Chris Reynolds said...

I get in general what it's getting at: It's claiming that the GW signal is the outcome of various cyclical processes that happen to be adding together.

The 'elephant it's fitting to' doesn't include mid-stratospheric (and higher) cooling, winter warming, changes of the diurnal range. At least I've not seen reference to those other observations that the enhanced greenhouse effect does explain.

The reaction from Watt's peanut gallery is indeed amusing.

Lazarus said...

I could not resist commenting suggesting that Watts got well and truly Pawned with this. I'm impressed that you have fathomed out what it is alluding to. I can make no sense of it whatsoever, clearly neither can Watts and his posse fair no better. They are actually discussing it with apparent seriousness and equal gibberish.

The current last post is a prime example;
"So, my thought now, is how would you, if space/time permitted escape from a Grossmann-Morlet wavelet, slow down to re-enter a world ?"

WTF indeed!

arcticio said...

Lol. Although it might be a successful strategy to keep the unilluminated busy with nonsense papers. Just start with impressive and colorful pictures and charts.

An approach proven successful for centuries, example: http://en.wikipedia.org/wiki/Voynich_manuscript

Chris Reynolds said...

Ahh yes, the Voynich manuscript! Intriguing!

I recently read a Lovecraftian novel by Colin Wilson that used it as a plot device. It's odd how including references to real things in fiction aids the willing suspension of disbelief.

Lazarus said...

Chris I have been giving this some thought and I think you could be right about this paper being randomly generated nonsense.

Using the SCIgen tool or similar you will get a paper with real science related words but combined in a way to confound. Any graphs or charts would then have to be vague with poor or non existent captions.
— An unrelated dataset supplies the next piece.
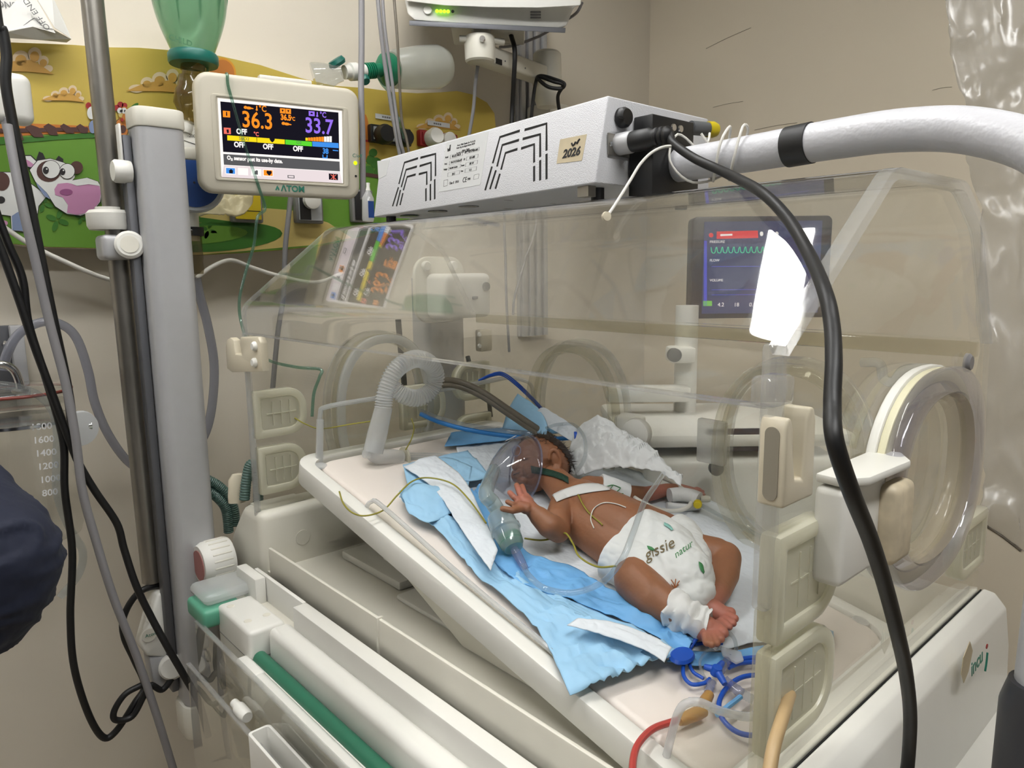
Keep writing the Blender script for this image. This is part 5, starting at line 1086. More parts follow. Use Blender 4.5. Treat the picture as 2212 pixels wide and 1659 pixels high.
# hair: cap and short strands
mat('hair', (44, 30, 22), .6, var=.25, scale=60)
bm = bmesh.new(); ellipsoid(bm, hc, (FACE*.0512, SIDE*.0412, CROWN*.0425), 40, 28)
dele = [v for v in bm.verts if not ((v.co-hc).normalized().dot((CROWN*.85-FACE*.55).normalized()) > .12+.10*noise.noise(v.co*60) )]
bmesh.ops.delete(bm, geom=dele, context='VERTS')
from_bm('hair', bm, M['hair'], BABY, True)
bm = bmesh.new(); rnd = random.Random(3)
for _ in range(1500):
    v = Vector((rnd.gauss(0, 1), rnd.gauss(0, 1), rnd.gauss(0, 1))).normalized()
    if v.dot((CROWN*.85-FACE*.55).normalized()) < .02: continue
    p = hc+FACE*.0508*v.dot(FACE)+SIDE*.0408*v.dot(SIDE)+CROWN*.042*v.dot(CROWN)
    d = (v*.55-FACE*.5+Vector((rnd.uniform(-.5, .5), rnd.uniform(-.5, .5), rnd.uniform(-.5, .5)))).normalized()*rnd.uniform(.006, .013)
    s_ = d.cross(v).normalized()*.00045 if d.cross(v).length > 1e-5 else Vector((.0004, 0, 0))
    a = bm.verts.new(p-s_); b = bm.verts.new(p+s_); c2 = bm.verts.new(p+d); bm.faces.new((a, b, c2))
ht = from_bm('hair_strands', bm, M['hair'], BABY); ht['kind'] = 'stuff'
# closed eye and mouth creases
mat('crease', (84, 46, 34), .6, var=.05)
for s in (-1, 1): tube('eyelid_line', [fc+FACE*.0295+CROWN*.0075+SIDE*s*.008, fc+FACE*.029+CROWN*.0055+SIDE*s*.013, fc+FACE*.026+CROWN*.007+SIDE*s*.019], .0006, M['crease'], BABY, 6, 4)
tube('mouth_line', [fc+FACE*.0335-CROWN*.0145+SIDE*-.008, fc+FACE*.0348-CROWN*.0145, fc+FACE*.0335-CROWN*.0145+SIDE*.008], .0007, M['crease'], BABY, 6, 4)
# diaper
mat('diaper_white', (228, 230, 228), .6, var=.03, scale=40, bump=.55, bscale=55)
bm = bmesh.new()
chain(bm, [J(1325, 1148, .043, .0480), J(1375, 1172, .044, .0490), J(1425, 1198, .044, .0480), J(1470, 1245, .042, .0420), J(1492, 1278, .036, .0290)])
chain(bm, [J(1288, 1170, .033, .034), J(1330, 1198, .034, .036), J(1372, 1222, .036, .036), J(1440, 1265, .034, .030)])
chain(bm, [J(1385, 1118, .034, .034), J(1430, 1142, .034, .036), J(1470, 1172, .036, .034), J(1488, 1215, .036, .032)])
diaper, DBV = merge('diaper', bm, .0016, 6, M['diaper_white'], BABY)
dn = [v.normal.copy() for v in diaper.data.vertices]
for v, n_ in zip(diaper.data.vertices, dn):
    q = (v.co+BABY.location)*48; v.co += n_*(noise.noise(q)*.0020+abs(noise.noise(q*1.9))*.0016-.0004)
# open waist: cut square across the trunk
wa = at(1420, 1192, T=.05)-at(1240, 1078, T=.05); bm = bmesh.new(); bm.from_mesh(diaper.data)
bmesh.ops.bisect_plane(bm, geom=bm.verts[:]+bm.edges[:]+bm.faces[:], plane_co=at(1330, 1140, T=.08)-BABY.location, plane_no=wa.normalized(), clear_inner=True)
bm.to_mesh(diaper.data); bm.free()
mat('print_brown', (112, 98, 66), .6, var=.1); mat('print_green', (70, 136, 84), .6, var=.1); mat('print_teal', (140, 196, 186), .6, var=.1)
def cloth_text(s, px, py, ux, uy, size, m, bvh, parent, bold=.0, squash=1.0):
    cu = bpy.data.curves.new('t', 'FONT'); cu.body = s; cu.size = size; cu.offset = bold; cu.resolution_u = 3; cu.shear = .15
    t = bpy.data.objects.new('t', cu); me = bpy.data.meshes.new_from_object(t); bpy.data.objects.remove(t); off = parent_world(parent)
    bm = bmesh.new(); bm.from_mesh(me); bmesh.ops.triangulate(bm, faces=bm.faces); bmesh.ops.subdivide_edges(bm, edges=bm.edges, cuts=1)
    vx = (ux[1]*-1, ux[0]*1)
    for v in bm.verts:
        x = px+v.co.x*ux[0]+v.co.y*uy[0]; y = py+v.co.x*ux[1]+v.co.y*uy[1]; p = drape_pt(bvh, x, y, .0016)
        v.co = (p if p else at(x, y, T=.06))-off
    me2 = bpy.data.meshes.new('print'); bm.to_mesh(me2); bm.free(); o = bpy.data.objects.new('print', me2); COL.objects.link(o); me2.materials.append(m); o.parent = parent
cloth_text('gissie', 1396, 1212, (.88, -.42), (-.30, -.95), 34, M['print_brown'], DBV, diaper if False else BABY, .0)
cloth_text('natur', 1460, 1208, (.80, -.60), (-.36, -.93), 21, M['print_green'], DBV, BABY, .0)
def print_line(pts, m, r=.0006):
    q = [drape_pt(DBV, x, y, .0018) for x, y in pts]; q = [p for p in q if p]
    if len(q) > 1: tube('print', q, r, m, BABY, 5, 3)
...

Wit a bit of touching up, this is exactly what Watts has allowed to be published. But the real clincher for me is the lack of introduction. How could someone write one about randomly generated sciency sounding rubbish without giving the game away? What better to do than just ask 'the community to think about'?

I also cannot find any record of the alleged author and their academic record - who is this guy?

Perhaps I'm wrong and I'm just too stupid to understand these things, it wouldn't be the first time, but my suspicion is that there is more going on here than a tentative attempt to publish real research.

Chris Reynolds said...

To be fair Lazarus I did say it 'reads like', not that it was written by SciGen (or similar). The author's excuse for the lack of structure is work pressures - call me hardline but that's not a reasonable excuse at all.

Maybe I'm being too generous but I think it's written by someone who believes he has a point. I disagree.

On the subject of my being too generous, I gave D'Aleo the benefit of the doubt but recently came across something he'd written that was so bizarre the only explanation I can see is deliberate mendacity. Now I just have to try to remember what it was in case I'm called on it.

Maybe I still have a bias from my days as a sceptic (i.e. deluded mug who'd swallow any crap that supported my errant position).